Dans le cortège aussi, la détermination est toujours palpable. David et sa fille, Rose, sont venus de Pont-Saint-Esprit manifester : “On veut montrer qu’on est toujours là, qu’on n’accepte pas la décision. On a encore notre mot à dire. On veut marquer le coup aujourd’hui et on ne s’avoue pas vaincus”, indique le père. Éric, un retraité de Saint-Paulet-de-Caisson, qui a travaillé comme artisan-maçon, était également là, slogans accrochés dans le dos et marmite servant de percussion à la main. Il a participé à douze manifestations depuis le début du mouvement : “Je n’ai pas autant manifesté que ce que je voulais avant. Quand j’ai commencé à travailler à 16 ans, il fallait cotiser 37,5 ans. Petit à petit, ça a augmenté. Finalement, je suis parti après 41,5 ans de travail. Ça va encore continuer. Alors je me bats pour les autres et pour mes petits-enfants."

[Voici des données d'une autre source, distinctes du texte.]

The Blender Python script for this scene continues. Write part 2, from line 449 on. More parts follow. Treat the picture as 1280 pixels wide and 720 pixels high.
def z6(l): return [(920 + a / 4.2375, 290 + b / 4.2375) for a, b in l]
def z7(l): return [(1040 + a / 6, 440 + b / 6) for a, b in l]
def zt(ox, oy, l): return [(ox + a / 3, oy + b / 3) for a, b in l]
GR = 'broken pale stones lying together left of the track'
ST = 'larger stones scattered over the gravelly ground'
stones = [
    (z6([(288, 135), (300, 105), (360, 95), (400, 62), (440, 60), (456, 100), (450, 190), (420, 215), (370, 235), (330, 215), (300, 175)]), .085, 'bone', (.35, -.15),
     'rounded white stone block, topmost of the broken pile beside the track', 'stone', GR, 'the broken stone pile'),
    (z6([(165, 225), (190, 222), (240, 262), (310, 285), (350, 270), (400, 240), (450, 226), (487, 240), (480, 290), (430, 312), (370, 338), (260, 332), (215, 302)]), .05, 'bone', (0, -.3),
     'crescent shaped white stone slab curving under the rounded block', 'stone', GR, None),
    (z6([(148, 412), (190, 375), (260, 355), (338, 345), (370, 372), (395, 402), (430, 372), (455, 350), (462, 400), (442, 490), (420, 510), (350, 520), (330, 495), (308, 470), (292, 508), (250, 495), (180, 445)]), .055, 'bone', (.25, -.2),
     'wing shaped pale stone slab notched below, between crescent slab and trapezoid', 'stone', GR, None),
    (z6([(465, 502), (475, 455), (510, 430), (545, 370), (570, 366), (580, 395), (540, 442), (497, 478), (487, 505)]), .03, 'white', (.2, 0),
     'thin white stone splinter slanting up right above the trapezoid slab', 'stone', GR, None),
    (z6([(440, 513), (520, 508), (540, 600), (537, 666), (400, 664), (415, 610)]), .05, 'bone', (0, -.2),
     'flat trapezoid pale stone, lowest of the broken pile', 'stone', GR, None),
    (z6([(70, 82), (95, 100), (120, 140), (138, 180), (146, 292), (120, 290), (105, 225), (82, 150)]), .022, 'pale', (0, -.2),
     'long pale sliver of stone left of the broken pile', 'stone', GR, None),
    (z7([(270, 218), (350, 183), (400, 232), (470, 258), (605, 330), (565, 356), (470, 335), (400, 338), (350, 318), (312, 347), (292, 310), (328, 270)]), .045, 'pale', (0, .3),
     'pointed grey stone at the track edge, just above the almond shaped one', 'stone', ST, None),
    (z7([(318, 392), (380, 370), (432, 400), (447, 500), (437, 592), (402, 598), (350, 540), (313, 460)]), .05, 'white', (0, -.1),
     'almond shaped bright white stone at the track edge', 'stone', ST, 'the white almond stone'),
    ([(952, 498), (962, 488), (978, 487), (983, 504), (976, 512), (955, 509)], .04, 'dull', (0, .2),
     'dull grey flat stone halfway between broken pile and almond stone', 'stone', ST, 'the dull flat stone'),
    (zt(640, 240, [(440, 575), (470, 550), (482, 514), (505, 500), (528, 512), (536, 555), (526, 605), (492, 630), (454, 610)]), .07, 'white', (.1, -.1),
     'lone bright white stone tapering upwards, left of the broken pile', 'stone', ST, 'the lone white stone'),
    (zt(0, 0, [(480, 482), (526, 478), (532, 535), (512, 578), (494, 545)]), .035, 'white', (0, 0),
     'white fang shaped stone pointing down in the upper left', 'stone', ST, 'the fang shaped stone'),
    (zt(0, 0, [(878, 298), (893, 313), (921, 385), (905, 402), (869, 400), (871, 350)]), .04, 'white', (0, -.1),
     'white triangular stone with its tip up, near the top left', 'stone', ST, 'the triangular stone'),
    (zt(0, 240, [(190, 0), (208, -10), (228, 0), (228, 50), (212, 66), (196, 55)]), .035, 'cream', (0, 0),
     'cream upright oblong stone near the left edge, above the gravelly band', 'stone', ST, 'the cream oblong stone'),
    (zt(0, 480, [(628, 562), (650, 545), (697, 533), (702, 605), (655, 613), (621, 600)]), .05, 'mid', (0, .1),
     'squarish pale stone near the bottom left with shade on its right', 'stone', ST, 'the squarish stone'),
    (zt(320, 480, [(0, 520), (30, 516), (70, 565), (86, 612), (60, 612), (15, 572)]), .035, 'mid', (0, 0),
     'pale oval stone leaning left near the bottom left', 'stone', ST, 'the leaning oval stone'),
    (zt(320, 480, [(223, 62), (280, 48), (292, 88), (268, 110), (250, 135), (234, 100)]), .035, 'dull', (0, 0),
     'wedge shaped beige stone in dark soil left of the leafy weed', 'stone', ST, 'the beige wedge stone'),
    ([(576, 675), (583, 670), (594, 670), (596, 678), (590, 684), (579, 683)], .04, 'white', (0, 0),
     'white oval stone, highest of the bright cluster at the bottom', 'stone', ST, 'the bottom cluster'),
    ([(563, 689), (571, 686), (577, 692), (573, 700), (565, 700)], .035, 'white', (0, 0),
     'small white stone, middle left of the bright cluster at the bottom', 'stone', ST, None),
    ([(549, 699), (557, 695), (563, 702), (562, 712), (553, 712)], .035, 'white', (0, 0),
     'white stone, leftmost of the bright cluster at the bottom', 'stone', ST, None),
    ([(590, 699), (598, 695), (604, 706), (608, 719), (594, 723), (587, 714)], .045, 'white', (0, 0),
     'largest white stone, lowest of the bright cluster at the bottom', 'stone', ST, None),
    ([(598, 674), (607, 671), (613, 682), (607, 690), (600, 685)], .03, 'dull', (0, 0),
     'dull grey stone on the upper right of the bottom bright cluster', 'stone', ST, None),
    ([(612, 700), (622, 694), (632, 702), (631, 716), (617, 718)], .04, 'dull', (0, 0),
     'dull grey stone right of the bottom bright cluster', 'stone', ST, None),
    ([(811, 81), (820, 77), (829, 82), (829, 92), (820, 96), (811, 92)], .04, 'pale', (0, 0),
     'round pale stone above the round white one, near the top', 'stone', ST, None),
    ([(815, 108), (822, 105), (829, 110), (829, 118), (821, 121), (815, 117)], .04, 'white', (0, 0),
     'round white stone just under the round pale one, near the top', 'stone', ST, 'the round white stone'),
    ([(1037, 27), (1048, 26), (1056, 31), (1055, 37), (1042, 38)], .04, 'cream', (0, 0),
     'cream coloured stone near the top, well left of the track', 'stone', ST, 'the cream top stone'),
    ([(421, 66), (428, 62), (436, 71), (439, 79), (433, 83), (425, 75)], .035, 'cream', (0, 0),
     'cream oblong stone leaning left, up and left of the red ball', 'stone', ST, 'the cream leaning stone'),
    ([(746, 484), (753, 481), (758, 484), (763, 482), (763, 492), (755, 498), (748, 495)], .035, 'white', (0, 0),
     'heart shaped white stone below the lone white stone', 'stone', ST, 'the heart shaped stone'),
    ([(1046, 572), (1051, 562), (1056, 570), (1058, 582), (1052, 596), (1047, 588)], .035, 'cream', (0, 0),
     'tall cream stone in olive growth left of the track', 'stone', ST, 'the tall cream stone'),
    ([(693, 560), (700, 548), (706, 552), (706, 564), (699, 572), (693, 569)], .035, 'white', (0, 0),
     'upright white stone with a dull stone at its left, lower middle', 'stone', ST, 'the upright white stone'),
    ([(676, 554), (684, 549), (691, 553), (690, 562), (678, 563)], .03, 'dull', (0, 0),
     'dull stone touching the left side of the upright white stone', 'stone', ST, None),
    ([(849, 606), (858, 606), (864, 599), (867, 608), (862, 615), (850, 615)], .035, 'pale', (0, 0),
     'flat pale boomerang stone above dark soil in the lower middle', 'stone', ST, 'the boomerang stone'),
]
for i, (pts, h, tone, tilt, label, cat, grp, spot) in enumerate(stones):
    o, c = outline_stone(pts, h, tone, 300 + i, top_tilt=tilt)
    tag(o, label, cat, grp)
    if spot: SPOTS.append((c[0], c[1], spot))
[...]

Les 2 000 manifestants sont partis du monument aux morts de Bagnols pour rejoindre le rond-point de l’Europe par l’avenue Léon-Blum. Est-ce que cette manifestation marque la fin d’un cycle, est-ce que d’autres types d’actions vont désormais être organisées ? Les organisations syndicales se réuniront demain matin pour en discuter.